Part 1 introduces the purpose of the book. Part 2 discusses the artistic and cultural history of African American vernacular English (AAVE). Part 3 discusses the vocabulary, phonetics and grammar of AAVE. Part 4 explores the political controversy surrounding an initiative to use Ebonics (AAVE) as a teaching tool in Oakland, CA, classrooms in the mid-1990s. Part 5 briefly explains the importance of AAVE to the cultural identities of many African Americans, particularly those in the lower and working classes.
This is a fantastic intro to African American English. Rigorous enough for linguists but also highly engaging and accessible to nonlinguists. Wonderful book.
In 1996, the Oakland School Board resolved to recognize Ebonics (a poetic portmanteau of "ebony" and "phonics") as a second language in its district and accordingly to provide additional teaching support to African American students with special language-focused curricular programs. This act was intended to redress issues in language proficiency among black students who were less familiar with standard English, but the rhetoric of the proposal was based on a well-meaning but shaky idea that African American vernacular was rooted in West and Niger-Congo African languages, and consequently, even though it might use English words, phrases and grammatical structures, it was a different language preserving the substratum of a foreign language family. While the resolution was largely symbolic and primarily intended to secure federal funding ear-marked for bilingual education, the school board's action ignited a political maelstrom, speaking to reactionary fears of dumbing down education (four years later, George W Bush would coin the infamous expression, "the soft bigotry of low expectations) and appealing to the racist paranoia of white America and its sublimated fears of urban gangsterism, coupling "broken English" with hooliganism and moral delinquency.
This book seeks to provide a redemptive story of black vernacular English, celebrating the preachers, musicians and writers who used it. It is a fascinating story and a useful resource. Its chapters on phonetics and grammar provide a wealth of insights into the diction of Zora Neale Hurston and Toni Morrison, who themselves sought to preserve and archive the linguistic vitality of their black heritage. It gives a nuanced description of a number of grammatical features of African American vernacular (is-levelling, loss of copula, use of be for habitual aspect or hypothetical mood), noting the expressiveness of these locutions. The authors' discussion of preachers and singers calls attention not just to the grammatical features of black speech but its creative diction and performative delivery. John and Russell Rickford trace interesting connections between the oratorical style of preachers and the verbal artistry of singers, arguing that the vernacular is not just a variant dialect but the soul of black identity throughout generations.

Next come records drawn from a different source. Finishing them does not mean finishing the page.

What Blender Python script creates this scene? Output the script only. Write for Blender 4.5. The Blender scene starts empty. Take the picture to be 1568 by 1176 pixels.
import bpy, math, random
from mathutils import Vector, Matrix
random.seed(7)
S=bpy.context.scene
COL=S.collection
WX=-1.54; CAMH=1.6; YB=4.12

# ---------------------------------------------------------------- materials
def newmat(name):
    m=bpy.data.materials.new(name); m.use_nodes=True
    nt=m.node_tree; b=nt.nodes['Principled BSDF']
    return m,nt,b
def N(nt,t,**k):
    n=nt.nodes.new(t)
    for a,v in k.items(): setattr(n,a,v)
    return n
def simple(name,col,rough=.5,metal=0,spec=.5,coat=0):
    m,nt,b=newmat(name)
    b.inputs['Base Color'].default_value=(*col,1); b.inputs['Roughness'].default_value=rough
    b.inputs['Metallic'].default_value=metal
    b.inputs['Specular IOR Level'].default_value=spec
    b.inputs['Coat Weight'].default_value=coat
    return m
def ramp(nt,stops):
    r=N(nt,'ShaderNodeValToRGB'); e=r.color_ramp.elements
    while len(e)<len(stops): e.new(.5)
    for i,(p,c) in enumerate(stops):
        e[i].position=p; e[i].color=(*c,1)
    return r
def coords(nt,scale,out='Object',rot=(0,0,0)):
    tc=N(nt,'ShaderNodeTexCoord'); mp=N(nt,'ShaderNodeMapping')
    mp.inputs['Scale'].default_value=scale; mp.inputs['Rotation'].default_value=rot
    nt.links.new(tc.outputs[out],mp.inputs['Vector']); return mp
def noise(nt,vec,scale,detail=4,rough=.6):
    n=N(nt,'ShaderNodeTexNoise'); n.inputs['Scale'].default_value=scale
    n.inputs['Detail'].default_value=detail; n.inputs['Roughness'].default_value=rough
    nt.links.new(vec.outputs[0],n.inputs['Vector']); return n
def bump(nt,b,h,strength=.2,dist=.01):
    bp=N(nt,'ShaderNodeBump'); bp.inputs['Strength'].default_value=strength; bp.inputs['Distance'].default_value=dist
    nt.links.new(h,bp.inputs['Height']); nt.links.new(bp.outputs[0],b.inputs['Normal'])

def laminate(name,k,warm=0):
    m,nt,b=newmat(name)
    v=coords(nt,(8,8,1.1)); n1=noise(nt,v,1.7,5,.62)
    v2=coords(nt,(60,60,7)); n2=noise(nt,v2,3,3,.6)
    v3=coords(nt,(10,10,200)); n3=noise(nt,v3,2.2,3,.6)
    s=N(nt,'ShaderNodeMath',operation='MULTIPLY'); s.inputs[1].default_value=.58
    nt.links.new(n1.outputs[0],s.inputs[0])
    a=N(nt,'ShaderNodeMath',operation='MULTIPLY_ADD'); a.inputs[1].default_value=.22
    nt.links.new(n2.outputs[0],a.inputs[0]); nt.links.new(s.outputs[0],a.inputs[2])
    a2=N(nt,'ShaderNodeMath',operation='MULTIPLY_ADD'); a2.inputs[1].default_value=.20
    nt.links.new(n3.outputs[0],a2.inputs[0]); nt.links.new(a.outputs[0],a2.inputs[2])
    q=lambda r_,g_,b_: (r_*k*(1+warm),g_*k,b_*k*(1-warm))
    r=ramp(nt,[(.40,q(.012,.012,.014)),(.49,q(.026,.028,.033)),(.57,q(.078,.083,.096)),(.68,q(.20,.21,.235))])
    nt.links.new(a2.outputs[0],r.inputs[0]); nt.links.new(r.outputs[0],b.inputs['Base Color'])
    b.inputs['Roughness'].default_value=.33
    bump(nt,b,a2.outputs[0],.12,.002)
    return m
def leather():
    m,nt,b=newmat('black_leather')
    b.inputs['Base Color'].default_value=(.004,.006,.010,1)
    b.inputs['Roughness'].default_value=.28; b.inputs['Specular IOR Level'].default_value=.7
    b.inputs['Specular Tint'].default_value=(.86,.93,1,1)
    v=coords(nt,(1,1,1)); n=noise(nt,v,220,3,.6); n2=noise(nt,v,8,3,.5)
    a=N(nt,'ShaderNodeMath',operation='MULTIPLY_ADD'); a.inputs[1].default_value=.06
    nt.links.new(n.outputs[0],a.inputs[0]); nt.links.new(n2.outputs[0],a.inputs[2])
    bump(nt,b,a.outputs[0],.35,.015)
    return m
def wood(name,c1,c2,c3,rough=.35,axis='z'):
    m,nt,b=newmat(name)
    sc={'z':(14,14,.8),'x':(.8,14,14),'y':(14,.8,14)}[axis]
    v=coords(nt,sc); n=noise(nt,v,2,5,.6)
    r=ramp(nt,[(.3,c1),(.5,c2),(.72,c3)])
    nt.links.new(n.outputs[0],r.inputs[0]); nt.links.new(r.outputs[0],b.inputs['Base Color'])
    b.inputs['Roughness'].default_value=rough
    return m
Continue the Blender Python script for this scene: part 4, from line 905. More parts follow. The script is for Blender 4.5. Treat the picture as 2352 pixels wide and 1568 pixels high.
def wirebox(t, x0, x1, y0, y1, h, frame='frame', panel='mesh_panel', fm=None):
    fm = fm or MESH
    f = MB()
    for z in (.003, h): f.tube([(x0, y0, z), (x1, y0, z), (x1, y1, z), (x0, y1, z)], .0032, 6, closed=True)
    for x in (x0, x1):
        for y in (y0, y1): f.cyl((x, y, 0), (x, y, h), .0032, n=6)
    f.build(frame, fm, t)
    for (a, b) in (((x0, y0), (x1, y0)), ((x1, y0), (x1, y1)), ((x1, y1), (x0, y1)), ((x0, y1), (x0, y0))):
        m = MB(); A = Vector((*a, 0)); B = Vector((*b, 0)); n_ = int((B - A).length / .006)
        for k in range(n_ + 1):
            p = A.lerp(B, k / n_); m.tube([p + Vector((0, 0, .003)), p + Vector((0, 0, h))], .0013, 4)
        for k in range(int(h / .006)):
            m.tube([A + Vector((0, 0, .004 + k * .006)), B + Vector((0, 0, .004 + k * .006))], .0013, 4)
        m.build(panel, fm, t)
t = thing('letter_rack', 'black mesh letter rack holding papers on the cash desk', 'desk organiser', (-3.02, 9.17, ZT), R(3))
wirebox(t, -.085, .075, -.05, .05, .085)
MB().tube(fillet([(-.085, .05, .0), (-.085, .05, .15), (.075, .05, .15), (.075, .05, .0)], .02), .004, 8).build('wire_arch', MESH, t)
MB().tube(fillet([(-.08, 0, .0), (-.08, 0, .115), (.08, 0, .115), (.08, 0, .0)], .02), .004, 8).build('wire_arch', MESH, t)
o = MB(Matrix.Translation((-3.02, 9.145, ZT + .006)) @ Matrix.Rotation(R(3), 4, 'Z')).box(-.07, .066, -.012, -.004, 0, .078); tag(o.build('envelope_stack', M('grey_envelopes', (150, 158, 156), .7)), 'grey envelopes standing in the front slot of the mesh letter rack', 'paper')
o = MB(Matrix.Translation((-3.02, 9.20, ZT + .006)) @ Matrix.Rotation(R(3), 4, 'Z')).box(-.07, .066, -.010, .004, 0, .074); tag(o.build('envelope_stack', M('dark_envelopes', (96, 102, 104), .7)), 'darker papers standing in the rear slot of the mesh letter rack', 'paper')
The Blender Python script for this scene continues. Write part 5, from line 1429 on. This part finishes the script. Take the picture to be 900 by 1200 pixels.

I did, however, have reservations to its discussion of the history of African American vernacular—like the Oakland School Board, John and Russell Rickford both seem invested in the idea that the vernacular has roots in the languages of West Africa (they point to the distribution of zero-copula sentences in African American vernacular and in other African creoles to showcase its statistical similarity to West African languages). But this seems to be a faulty methodology. Creole languages often innovate rather than preserve linguistic features. A creole may grammaticalize words as entirely new inflections, and new syntactic structures often emerge. Creoles are invented in polyglottal spaces, often in circumstances of displacement and deracination, where speakers are forced to borrow and recombine lexemes and morphemes and co-construct new grammars. Similarities aren't necessarily inheritance. On the other hand, as the authors admit, overall, African American vernacular closely resembles standard English grammar and many of its variant features also developed independently in other English dialects (for example, non-rhoticism, metathesis of "ask" as "aks", and the simplification of consonant clusters are also found in colloquial "ocker" Australian). The hypothesis of black vernacular as a vestige of African heritage seems to me a misguided sentimentalism, representing the nostalgic desire to recover a sense of transatlantic communion with Africa. But what the authors better show is the agency and creativity of African American speakers cultivating their own sociolect over the centuries, fashioning a shibboleth of shared identity, a language that resisted and subverted the cold meanness of their white oppressors. Historical linguistics doesn't confer legitimacy on vernacular black English; its speakers do.
As an addendum, I would have been interested to read about the uses of African American Vernacular in other marginalized communities, such as among gay men, and the politics of this linguistic appropriation.
Spoken Soul is an informative writing on the history and linguistic features of, and people who use African American English (AAE). The authors wrote this book to alleviate some of the misunderstandings and remove some of the controversy associated with AAE. The authors achieve this purpose by applying their expertise and covering several broad topics - history, linguistics, education, and culture - in an approachable and understandable way. Spoken Soul is a great introductory resource for those looking to learn more about AAE.
Even though I picked this book from a list we could choose from for my university linguistics class, I did not expect how textbook-like this book would be. It was full of facts but a ton of swayed opinion and it was pretty much a textbook timeline of Ebonics. When the authors wrote about history, that was interesting and I liked that. But it wasn’t a “story”; it was a textbook without bullet points.
Very simplistic reading that proves that I ain't talkin' wrong... A great beginner book to open the eyes of Ebonics speakers worldwide so that they may never shun their own language again. Awesome book to lead upto further hardcore "linguistic" research about this unique system of communication. The one issue with this book is it's inconsistency with whether Spoken Soul is that or "Black English."